Comptes rendus Reinoud Van Mechelen, haute-contre pour l’hist...
Comptes rendus

Reinoud Van Mechelen, haute-contre pour l’histoire

18/10/2021

1 CD Alpha Classics ALPHA 753

Lors d’une rencontre à Bruxelles, en 2019, Reinoud Van Mechelen avait évoqué un projet qui lui tenait à cœur : rendre hommage, en trois CD, à trois hautes-contre entrées dans l’histoire du chant français (voir O. M. n° 154 p. 22 d’octobre). Peu après, paraissait le premier, consacré à Louis Gaulard Dumesny, « haute-contre de Lully » ; une réussite, saluée chaleureusement dans ces colonnes par François Lehel (voir O. M. n° 156 p. 74 de décembre 2019).

Le second, également gravé en studio, en septembre 2020, s’attache à la figure de Pierre de Jéliote (ou Jélyotte), « haute-contre de Rameau », et le plaisir est à nouveau complet. Jéliote débute à l’Opéra de Paris, en 1733 – il a tout juste 20 ans. Plusieurs petits rôles, entre autres une Parque dans Hippolyte et Aricie : déjà, un lien avec Jean-Philippe Rameau, qui ne va pas tarder à s’intensifier. Leur collaboration durera trente ans – Abaris dans Les Boréades lui sera destiné, mais l’ouvrage ne sera jamais représenté du vivant du compositeur.

Instrumentiste, pratiquant le violon, le violoncelle, la guitare, mais aussi compositeur, Jéliote était doté de nombreux talents – ce qui, ajouté à son art de chanteur, dont on louait le timbre, le style, l’expression, en faisait un musicien d’exception.

Le timbre, le style, l’expression : autant de qualités remarquables chez Reinoud Van Mechelen.
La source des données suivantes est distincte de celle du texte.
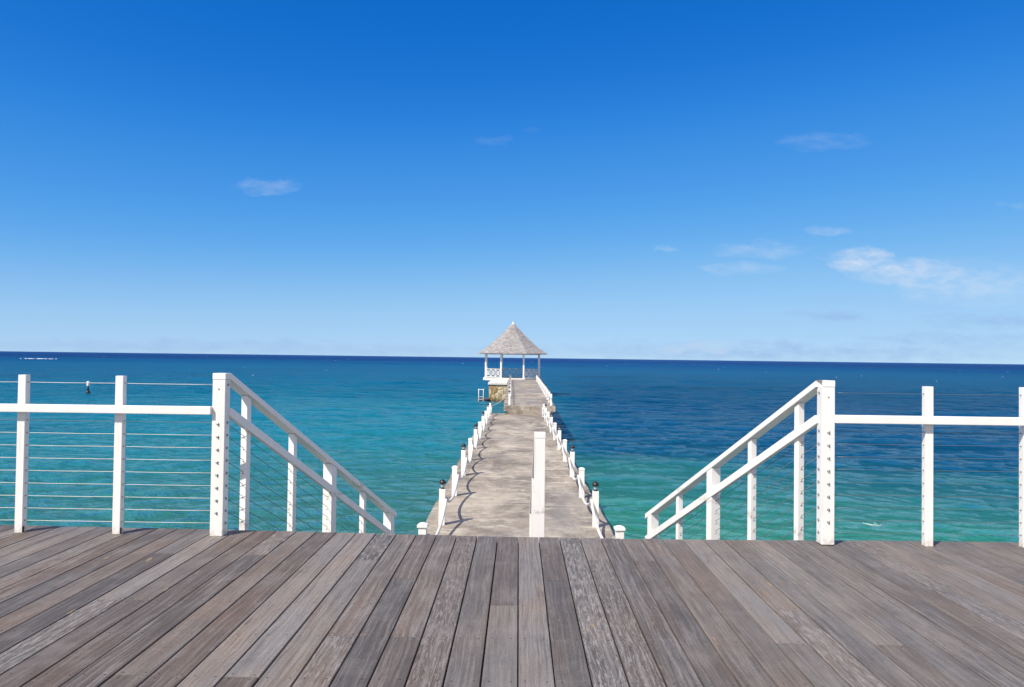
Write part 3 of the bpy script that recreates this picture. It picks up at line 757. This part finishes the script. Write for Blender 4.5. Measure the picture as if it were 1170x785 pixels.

On est charmé par cette émission naturellement aisée, cette voix brillante, qui s’élève sans la moindre difficulté vers l’aigu, par cette élocution soignée mais sans maniérisme, cette méticulosité du phrasé dont la rigueur n’exclut pas l’imagination, ces nuances toujours à propos.

Conçu en quatre parties, le programme que l’artiste belge a imaginé suit un ordre strictement chronologique, des débuts du jeune Jéliote jusqu’à son départ de l’Opéra, en 1755, et son retour à la cour, où il alternera reprises et créations.

Rameau y est constamment présent, au côté de Colin de Blamont, Rebel & Francœur, Leclair, Dauvergne, Mondonville, et, bien moins connus aujourd’hui, Charles-Louis Mion, Pierre-Montan Berton et Jean-Benjamin de La Borde.

En prime, un air composé par Jéliote en personne, tiré de son opéra Zélisca : aucun doute, « Ici les Ris et les Jeux » est destiné à mettre en valeur son interprète.

Quels que soient les sentiments, Reinoud Van Mechelen trouve le ton juste pour leur prêter vie. Les mots sont caressés avec tendresse (« Plaisirs, doux vainqueurs » dans Hippolyte et Aricie), la virtuosité se joint à la douceur (« Muses, je viens encor » dans Scanderberg de Rebel & Francœur).

Bien sûr, Rameau remporte la palme, magnifié par un artiste pour qui ces pages semblent avoir été écrites : « Lieux funestes » (Dardanus), « Que ce séjour est agréable ! » (Platée), « Que l’amour embellit la vie » (Les Boréades) sont, à ce titre, exemplaires.

Fondé et dirigé par Reinoud Van Mechelen, l’ensemble A Nocte Temporis – dont le premier violon, pour ce disque, est l’excellent Emmanuel Resche – étale une riche palette de couleurs, et son dynamisme est irrésistible.

Sans conteste, voici l’un des événements discographiques de l’automne ; vivement le volume 3, dont le héros sera Joseph Legros, l’une des hautes-contre favorites de Gluck.